4. Better chance of effective court review. The judgments have shown that a merger prohibited by the Commission may with some limited additional reforms have a realistic chance to get timely and effective court review. Timeliness of court review dramatically improved by the introduction of a fast-track appeal procedure in 2001, allowing the Court of First Instance to decide an appeal against a Commission prohibition decision in months rather than years (approximately twelve months after the prohibition decisions in the Schneider/Legrand and Tetra Laval/Sidel cases). The effectiveness of court review has improved because the judgments have reconfirmed and emphasized that the Court of First Instance will take a fresh and deep look at the factual evidence to determine whether it supports the articulated theory of competitive harm, rather than simply deferring to a seemingly rational forward-looking theory stated in a Commission decision.

However, court review in its current form will not work for many prohibited mergers. The workload restraints at the Court of First Instance in its current form limit the number of fast-track procedures at any given time. To be timely, court review should ideally be terminated within six months from prohibition. In addition, even timely court review will only have a real commercial impact if the Commission also quickly reassesses the transaction in light of the Court’s decision—the Court cannot itself clear a merger, but only annul the Commission’s prohibition and thereby reset the administrative review at the beginning.
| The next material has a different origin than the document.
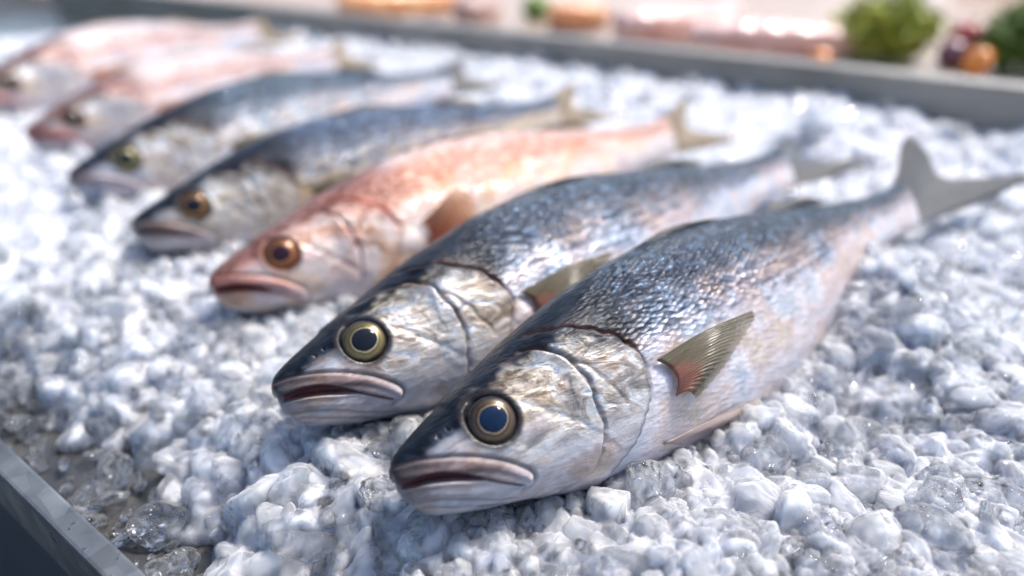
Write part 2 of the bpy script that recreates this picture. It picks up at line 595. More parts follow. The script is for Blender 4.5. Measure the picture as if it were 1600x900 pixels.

If the Commission does not take guidance from the Court’s decision, but instead sees the annulment as an opportunity for a “do-over,” then the timeliness of judicial review will be eviscerated.

If the Commission and the Court are able to establish effective and timely review, then they will have retained the predictability and transparency of the current administrative regime, while incorporating a commercially realistic check on that decision-making. They will have combined the best features of the current EC and US merger review systems.

5.Closer US/EU coordination. In September 2002, the Commission and its US counterparts agreed to coordinate even more closely on merger cases pending in both jurisdictions. They will align timelines, exchange factual information, and discuss the merits of cases to the maximum extent possible. This will, de facto, add a layer of external peer review on the Commission. Closer coordination will also lower the risk of diverging decisions.

These developments are not a revolution. They will make the EC merger clearance system better, but not easier to navigate. The improved checks and balances will more effectively safeguard against ill-prepared decisions, but the scope of the substantive review remains intact and will even broaden. The Commission and the parties will argue cases more on specific facts, and the importance of economics and economists will grow significantly. Such discussion can only come with much more detailed and probing investigation. This will produce more data and will require more resources on both sides to assess it.

Merging parties can best adapt to the new system by investing early in self-assessing the facts of the case, marshalling the probative evidence and working out the economics. Closing conditions and drop-dead dates could be drafted to allow for court review (and a remand to the Commission). Certainly, the battle of arguments will be intense. But the law will not be dispensed in the style of the old west: the Merger Task Force’s sheriff star has disappeared.